The press release states "Jay joined hands with a team of NetScaler engineers led by K. Kailash, scalability guru and former chief architect of NetScaler, where he delivered the highest performing load balancing platform" before going onto say "We are not taking existing web proxies, sticking them in a data centre and calling it an in-the-cloud service". I've been fortunate enough to hear some of the inside story on this, which includes the team doing mathematical backflips to figure out how they could create a highly performant cloud proxy while maintaining a viable business model given the investment that would be required in hardware to process such a quantity of transactions.

For me personally, I first came across Zscaler around 2014 while involved in delivering NZ's largest managed network to 800,000 users. While other proxy technology was running out of legs, the fundamentals of how the Zscaler platform operated differentiated it significantly from others in the market, including the biggest and most well-funded players. It did this while supporting a vision of zero-trust network access because networks aren't about how you connect, they are about who and what you connect. Alas on that occasion it wasn't to be.

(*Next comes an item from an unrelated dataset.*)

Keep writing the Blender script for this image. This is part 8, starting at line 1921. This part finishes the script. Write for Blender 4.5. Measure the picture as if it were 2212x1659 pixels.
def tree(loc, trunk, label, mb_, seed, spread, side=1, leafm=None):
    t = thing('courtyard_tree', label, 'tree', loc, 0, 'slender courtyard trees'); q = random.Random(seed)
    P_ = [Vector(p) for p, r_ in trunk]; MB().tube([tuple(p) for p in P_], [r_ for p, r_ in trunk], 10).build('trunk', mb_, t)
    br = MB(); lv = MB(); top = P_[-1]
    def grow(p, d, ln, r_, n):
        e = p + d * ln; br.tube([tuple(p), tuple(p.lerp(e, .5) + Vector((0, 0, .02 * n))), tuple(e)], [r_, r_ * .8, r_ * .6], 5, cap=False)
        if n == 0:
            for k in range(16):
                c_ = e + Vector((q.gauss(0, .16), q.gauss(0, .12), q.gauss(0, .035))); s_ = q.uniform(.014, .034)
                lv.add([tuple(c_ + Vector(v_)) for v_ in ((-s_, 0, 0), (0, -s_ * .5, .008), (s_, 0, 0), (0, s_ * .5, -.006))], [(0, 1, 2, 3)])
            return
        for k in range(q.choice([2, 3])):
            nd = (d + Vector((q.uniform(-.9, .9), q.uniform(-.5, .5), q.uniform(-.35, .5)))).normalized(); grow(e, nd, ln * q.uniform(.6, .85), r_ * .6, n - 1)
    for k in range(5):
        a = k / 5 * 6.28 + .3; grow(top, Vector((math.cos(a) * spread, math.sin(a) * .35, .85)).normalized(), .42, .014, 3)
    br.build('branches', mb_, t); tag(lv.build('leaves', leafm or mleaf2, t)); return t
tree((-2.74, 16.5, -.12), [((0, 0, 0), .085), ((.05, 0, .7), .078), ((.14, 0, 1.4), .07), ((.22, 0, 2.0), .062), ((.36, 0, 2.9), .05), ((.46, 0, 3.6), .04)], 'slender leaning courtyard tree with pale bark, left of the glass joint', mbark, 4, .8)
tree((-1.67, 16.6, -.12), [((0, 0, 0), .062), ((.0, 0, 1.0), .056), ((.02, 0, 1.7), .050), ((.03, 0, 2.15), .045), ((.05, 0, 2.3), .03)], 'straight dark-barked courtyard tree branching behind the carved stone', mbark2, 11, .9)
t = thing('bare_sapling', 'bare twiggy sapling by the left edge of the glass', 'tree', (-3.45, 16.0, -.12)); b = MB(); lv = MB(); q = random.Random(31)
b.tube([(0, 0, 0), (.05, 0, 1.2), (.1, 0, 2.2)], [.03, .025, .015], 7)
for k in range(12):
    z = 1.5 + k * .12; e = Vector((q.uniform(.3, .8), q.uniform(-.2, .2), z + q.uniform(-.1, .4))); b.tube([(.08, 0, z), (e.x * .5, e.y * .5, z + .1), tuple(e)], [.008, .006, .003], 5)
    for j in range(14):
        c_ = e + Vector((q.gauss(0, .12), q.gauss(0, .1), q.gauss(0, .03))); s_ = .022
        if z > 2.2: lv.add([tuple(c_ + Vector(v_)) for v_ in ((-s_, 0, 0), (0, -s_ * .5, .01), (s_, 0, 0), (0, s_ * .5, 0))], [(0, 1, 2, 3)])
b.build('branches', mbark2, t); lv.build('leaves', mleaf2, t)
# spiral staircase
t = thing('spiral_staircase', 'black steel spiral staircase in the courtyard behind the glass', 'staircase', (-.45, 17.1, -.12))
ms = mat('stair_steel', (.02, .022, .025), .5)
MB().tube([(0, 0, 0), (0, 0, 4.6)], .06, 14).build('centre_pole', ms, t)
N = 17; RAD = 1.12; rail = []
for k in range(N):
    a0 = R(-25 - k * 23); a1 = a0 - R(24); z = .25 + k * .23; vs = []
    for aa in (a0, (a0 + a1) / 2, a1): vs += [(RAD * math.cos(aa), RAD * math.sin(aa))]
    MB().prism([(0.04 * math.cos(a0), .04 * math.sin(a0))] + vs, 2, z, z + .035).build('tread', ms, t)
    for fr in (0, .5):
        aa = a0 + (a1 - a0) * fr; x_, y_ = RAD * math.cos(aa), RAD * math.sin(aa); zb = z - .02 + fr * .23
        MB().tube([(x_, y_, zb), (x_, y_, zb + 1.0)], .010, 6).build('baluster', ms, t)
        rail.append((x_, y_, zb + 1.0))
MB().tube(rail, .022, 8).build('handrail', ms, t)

Fast forward to the present and Zscaler is the leader in executing the cloud-based zero-trust network vision. In 2019 Gartner released a paper called Secure Access Service Edge (SASE) which starts by stating that the future of network and security is cloud. In a similar vein to the cloud-washing we've seen with service providers claiming their services are cloud, we have seen a similar rush by vendors to claim their products fit the SASE model. Frankly, they don't. 

One of the key things with the SASE model is that cloud-based nodes are distributed close to users, and become onramps for secure connectivity. This is the reason we (The Instillery) have put considerable effort into getting Zscaler nodes established in NZ with the first ZIA node going live towards the end of 2018 and a ZPA node going live late 2020, making NZ part of the 150 data centre footprint that Zscaler operates.

Now that may have been a somewhat exhausting read as the back story, but is core to what Zscaler is today, and why they are feeling a bit lonely in the Gartner SWG leaders quadrant.

With a platform that scales and performs, the groundwork has been well and truly laid for Zscaler to now add not only features but pillars - net new product lines on top of the platform. We have seen Zscaler achieve this through both internal development and acquisition of companies. The acquisition strategy to date has been a good one, picking up small enough pieces that they can be integrated in a manner which both preserves their value while making them intuitive and usable addons. This is tangential to the acquisition strategies that we've seen create "franken-clouds"; stitched together software that never really works well together. 

A quick snapshot of those acquisitions include:

  • Trustpath - a security startup applying machine learning, networking and security to solve security problems facing customers today
  • Appsulate - a web isolation platform that secures SaaS apps from data exfiltration and shields corporate endpoints from web-borne threats.
  • Cloudneeti - a cloud security posture management startup providing configuration management and governance across major cloud platforms
  • Edgewise Networks - network micro-segmentation to significantly improves the security of east-west communication by verifying the identity of application software

Through both internal development and acquisition, we have seen Zscaler release two new pillars over the last two years with Zscaler Digital Experience, the company's foray into digital experience management, and Zscaler Cloud Security Posture Management from the Cloudneeti acquisition. These pillars add to the existing Zscaler Internet Access and Zscaler Private Access products.

The reality is that we are yet to see the best from Zscaler. Their Cloud Connector announced at Zenith Live 2019, is close to being released and will assist companies getting traffic to Zscaler without the need of network appliances. The Edgewise Networks technology has massive scope in the IoT world by giving Zscaler the ability to apply an identity to applications through machine learning.

The final (or maybe first) piece of the puzzle to Zscaler's success is the team they have assembled and kept together for over a decade. It consists of some of the smartest people I've had the pleasure of meeting, but also an incredibly humble group given their success. They certainly fit into the "missionaries not mercenaries" category, with a clear dedication to their mission, not just the mighty dollar.

As a company, we (The Instillery) have a stated commitment to put the best and brightest technology in the hands of Kiwi businesses. For us, this doesn't mean we take a passive position on the partners we back. We have backed Zscaler from almost the inception of The Instillery, and now you know why.